© Graa, Armgaard & Bangsbo Photography

Die dänische Designmarke Normann Copenhagen feiert heuer ihr 20-jähriges Firmenjubiläum. Zum Markenzeichen des Labels wurde die Lampe »Norm 69«. Warum eigentlich?

13 . November 2022 - By Manfred Gram

Manchmal brauchen gute Dinge ein bisschen Zeit, um zu reifen. Aber dann kann es sein, dass die Post so richtig abgeht. Ein gutes Beispiel für diese nicht allzu steile und daher auch leicht zu überprüfende These ist die Lampe »Norm 69« von Normann Copenhagen. 2002 brachte das frisch gegründete dänische Designlabel diese Hängeleuchte als erstes Produkt seines Portfolios auf den Markt, und was soll man groß sagen: Sie entwickelte sich zu einer Art Markenzeichen des Hauses, das auch gleich zum Long- und Bestseller avancierte. Und das, obwohl die »Norm 69«, respektive ihr Entwurf, 2002 bereits 33 Jahre auf dem Buckel hatte, als sie das Licht der Serienreife erblickte. Simon Karkov ersann 1969 diese futuristische Hängeleuchte, die aus 69 Einzelteilen besteht. Das erklärt auch den Produktnamen, und jeder, der was anderes behauptet, lügt. Der eigentliche Clou der »Norm 69« ist aber, dass stolze Neubesitzer:innen die Lampe zu Hause selbst zusammenstecken müssen. Das geht zum Glück ohne Kleber und Werkzeug über die Bühne, schließlich will man die Sache nicht verkomplizieren und, was noch wichtiger ist, niemanden verprellen. Weshalb das verwendete Material für die Lampe derart flexibel ist, dass selbst ein Super-GAT (größter anzunehmender Tollpatsch) bei der Montage nichts kaputt machen kann.

Produkt 
Norm 69 Jahr: 1969/2002 Design: Simon Karkov Hersteller: 
Normann Copenhagen Preis: ab 90 Euro

Bastle, bastle!  Die »Norm 69« besteht aus 69 Teilen, die man zu Hause selber zur Lampe zusammenstecken muss. Der Steckbaukasten, erhältlich in vier Größen, hat Fans auf der ganzen Welt. Gesehen bei connox.at und andlight.at

© Foto beigestellt

Das ist gleich doppelt gut, denn aus der Verhaltensökonomie kennt man seit einigen Jahren den sogenannten IKEA-Effekt, von dem Karkov anno 1969 freilich noch nichts wusste, der aber bei seinem Lampenschirm voll zum Tragen kommt. Der IKEA-Effekt besagt unter anderem, dass man Gegenständen mehr Wertschätzung entgegenbringt, wenn man sie selbst zusammengebaut hat. Das heißt, die »Norm 69« könnte unter Umständen das hässlichste Ding der Welt sein – kauft man es trotzdem und steckt es zusammen, bleibt einem nichts anderes übrig, als es auch zu lieben. Zum Glück ist Karkovs Lampe aber eine ästhetische Angelegenheit, die – so der Designer immer wieder in Interviews – intensiv von Blumen und Zapfen inspiriert ist. Hinter ihrer zackigen, futuristischen Anmutung verbirgt sich also ein biophiler Kern. ­Zudem verleugnet die Lampe auch nicht ihre dänische Herkunft, schirmt sie doch ganz ­traditionell die Glühbirne ab und erzeugt so ein angenehmes Licht für hyggelige Stunden. Dies und der (in der kleinsten Ausführung) unschlagbare Preis machen die »Norm 69« völlig zu Recht zu ­einer Bestseller-Ikone.

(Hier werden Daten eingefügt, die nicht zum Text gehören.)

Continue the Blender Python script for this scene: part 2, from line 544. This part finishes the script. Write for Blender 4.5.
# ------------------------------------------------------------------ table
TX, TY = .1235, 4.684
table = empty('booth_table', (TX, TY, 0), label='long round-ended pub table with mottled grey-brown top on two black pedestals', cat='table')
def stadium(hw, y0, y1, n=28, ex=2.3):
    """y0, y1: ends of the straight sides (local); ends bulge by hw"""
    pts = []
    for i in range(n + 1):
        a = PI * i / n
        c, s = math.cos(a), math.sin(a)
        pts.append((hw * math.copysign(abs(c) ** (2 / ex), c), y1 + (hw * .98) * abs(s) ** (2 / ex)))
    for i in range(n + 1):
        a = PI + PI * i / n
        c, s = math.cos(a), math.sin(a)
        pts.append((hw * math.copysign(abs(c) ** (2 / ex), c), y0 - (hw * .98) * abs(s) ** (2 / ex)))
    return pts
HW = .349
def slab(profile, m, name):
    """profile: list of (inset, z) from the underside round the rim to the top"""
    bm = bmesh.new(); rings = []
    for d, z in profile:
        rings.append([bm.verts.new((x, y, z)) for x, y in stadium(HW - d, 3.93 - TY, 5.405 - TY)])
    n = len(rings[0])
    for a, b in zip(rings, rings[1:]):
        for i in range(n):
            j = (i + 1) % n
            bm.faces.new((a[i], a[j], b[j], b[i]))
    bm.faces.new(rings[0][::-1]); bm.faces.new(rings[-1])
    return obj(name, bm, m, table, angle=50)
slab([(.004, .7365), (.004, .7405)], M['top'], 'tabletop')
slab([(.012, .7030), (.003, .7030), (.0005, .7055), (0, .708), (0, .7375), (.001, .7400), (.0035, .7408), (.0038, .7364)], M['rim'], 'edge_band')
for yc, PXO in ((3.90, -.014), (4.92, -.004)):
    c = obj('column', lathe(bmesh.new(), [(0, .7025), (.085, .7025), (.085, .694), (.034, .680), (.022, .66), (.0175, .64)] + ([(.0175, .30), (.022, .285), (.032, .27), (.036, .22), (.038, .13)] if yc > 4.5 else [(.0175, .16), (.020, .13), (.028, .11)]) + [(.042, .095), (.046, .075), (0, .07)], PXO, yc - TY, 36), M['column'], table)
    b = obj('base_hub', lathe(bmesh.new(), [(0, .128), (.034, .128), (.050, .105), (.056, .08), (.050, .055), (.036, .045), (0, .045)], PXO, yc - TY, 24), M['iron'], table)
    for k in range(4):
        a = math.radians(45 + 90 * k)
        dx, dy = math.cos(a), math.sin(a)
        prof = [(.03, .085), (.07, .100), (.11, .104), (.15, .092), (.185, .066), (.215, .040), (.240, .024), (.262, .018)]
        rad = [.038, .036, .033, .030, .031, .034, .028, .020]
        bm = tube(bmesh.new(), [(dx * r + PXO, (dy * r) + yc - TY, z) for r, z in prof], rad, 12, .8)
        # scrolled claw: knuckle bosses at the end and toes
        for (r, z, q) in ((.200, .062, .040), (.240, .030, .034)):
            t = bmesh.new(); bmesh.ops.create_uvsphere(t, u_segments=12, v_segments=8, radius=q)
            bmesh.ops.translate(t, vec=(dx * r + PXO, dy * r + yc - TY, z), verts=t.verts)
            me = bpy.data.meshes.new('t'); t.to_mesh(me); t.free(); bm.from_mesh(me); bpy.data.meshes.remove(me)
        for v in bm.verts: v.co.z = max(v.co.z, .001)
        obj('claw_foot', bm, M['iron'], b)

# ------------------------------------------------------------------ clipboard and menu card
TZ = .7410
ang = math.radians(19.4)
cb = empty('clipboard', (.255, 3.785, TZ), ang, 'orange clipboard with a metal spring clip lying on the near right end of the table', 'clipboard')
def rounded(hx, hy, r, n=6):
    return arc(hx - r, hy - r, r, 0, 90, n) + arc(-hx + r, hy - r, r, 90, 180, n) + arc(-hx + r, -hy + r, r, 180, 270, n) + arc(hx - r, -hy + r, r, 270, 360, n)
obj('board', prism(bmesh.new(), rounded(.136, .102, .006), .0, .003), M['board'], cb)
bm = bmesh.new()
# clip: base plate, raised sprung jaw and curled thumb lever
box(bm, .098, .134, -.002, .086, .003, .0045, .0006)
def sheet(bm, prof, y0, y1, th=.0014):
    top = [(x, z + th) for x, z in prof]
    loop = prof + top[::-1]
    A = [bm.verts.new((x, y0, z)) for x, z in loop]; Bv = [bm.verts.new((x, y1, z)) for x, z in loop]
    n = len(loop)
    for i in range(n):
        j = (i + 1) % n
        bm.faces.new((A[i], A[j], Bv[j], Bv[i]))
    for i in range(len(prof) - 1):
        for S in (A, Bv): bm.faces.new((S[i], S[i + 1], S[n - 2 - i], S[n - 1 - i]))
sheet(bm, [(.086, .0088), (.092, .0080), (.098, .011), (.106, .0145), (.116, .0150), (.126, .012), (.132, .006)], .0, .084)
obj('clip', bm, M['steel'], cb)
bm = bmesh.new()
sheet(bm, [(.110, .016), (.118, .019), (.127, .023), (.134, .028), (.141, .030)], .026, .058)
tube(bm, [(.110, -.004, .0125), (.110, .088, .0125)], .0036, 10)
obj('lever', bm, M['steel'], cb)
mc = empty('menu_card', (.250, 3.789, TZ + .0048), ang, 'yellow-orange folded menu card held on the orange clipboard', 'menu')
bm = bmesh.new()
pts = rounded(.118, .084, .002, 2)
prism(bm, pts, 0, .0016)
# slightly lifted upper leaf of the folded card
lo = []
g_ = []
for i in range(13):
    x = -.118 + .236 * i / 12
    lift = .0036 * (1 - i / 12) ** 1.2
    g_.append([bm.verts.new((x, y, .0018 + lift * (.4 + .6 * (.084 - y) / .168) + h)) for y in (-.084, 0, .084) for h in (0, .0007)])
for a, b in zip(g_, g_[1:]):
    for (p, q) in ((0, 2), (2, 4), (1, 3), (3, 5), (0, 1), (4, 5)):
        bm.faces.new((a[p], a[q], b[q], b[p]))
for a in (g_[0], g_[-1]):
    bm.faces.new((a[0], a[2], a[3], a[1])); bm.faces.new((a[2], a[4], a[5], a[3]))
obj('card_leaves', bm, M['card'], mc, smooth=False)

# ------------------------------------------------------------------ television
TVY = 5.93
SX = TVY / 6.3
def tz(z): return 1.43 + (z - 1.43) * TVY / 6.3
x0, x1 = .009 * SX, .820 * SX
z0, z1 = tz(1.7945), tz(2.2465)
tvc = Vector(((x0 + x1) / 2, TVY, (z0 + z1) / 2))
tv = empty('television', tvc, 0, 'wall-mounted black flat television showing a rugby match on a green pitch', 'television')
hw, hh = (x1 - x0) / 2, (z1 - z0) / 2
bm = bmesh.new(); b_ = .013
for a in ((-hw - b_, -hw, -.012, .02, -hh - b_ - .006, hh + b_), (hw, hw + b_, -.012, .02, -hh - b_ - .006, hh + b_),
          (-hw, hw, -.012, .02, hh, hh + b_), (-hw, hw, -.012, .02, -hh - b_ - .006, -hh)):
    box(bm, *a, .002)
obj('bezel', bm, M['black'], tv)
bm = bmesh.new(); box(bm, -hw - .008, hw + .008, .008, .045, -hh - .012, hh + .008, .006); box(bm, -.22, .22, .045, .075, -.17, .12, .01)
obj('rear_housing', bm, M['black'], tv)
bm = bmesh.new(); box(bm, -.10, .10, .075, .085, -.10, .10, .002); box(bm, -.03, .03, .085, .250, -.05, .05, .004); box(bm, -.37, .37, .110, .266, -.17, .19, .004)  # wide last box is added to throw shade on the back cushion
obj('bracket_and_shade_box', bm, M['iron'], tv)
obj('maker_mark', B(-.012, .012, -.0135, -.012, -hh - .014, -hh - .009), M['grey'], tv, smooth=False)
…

Simon Karkov (*1932) studierte Architekt an der renommierten Danish Academy of Architecture. Trotz Ausflügen ins Design blieb er Architektur zeitlebens treu. Zuletzt arbeitete für die Frederiksberger Stadtverwaltung und entwarf ein Gymnasium und ein -Krankenhaus. Seinen Ruhestand verbringt Karkov in der Türkei, arbeitet aber weiter an verschiedenen Projekten. Vor allem scheint es dem 90-Jährigen das gehobene DIY-Prinzip angetan zu haben: »Ich träume davon, neue Wege für das Entwerfen von Möbeln und größeren Objekten mit dem Selbstmontage-Konzept zu entwickeln. Der Gedanke, dass -dieses Konzept in einem größeren Maßstab funktionieren könnte, fasziniert mich.« Ein Doyen der Selbstmontage.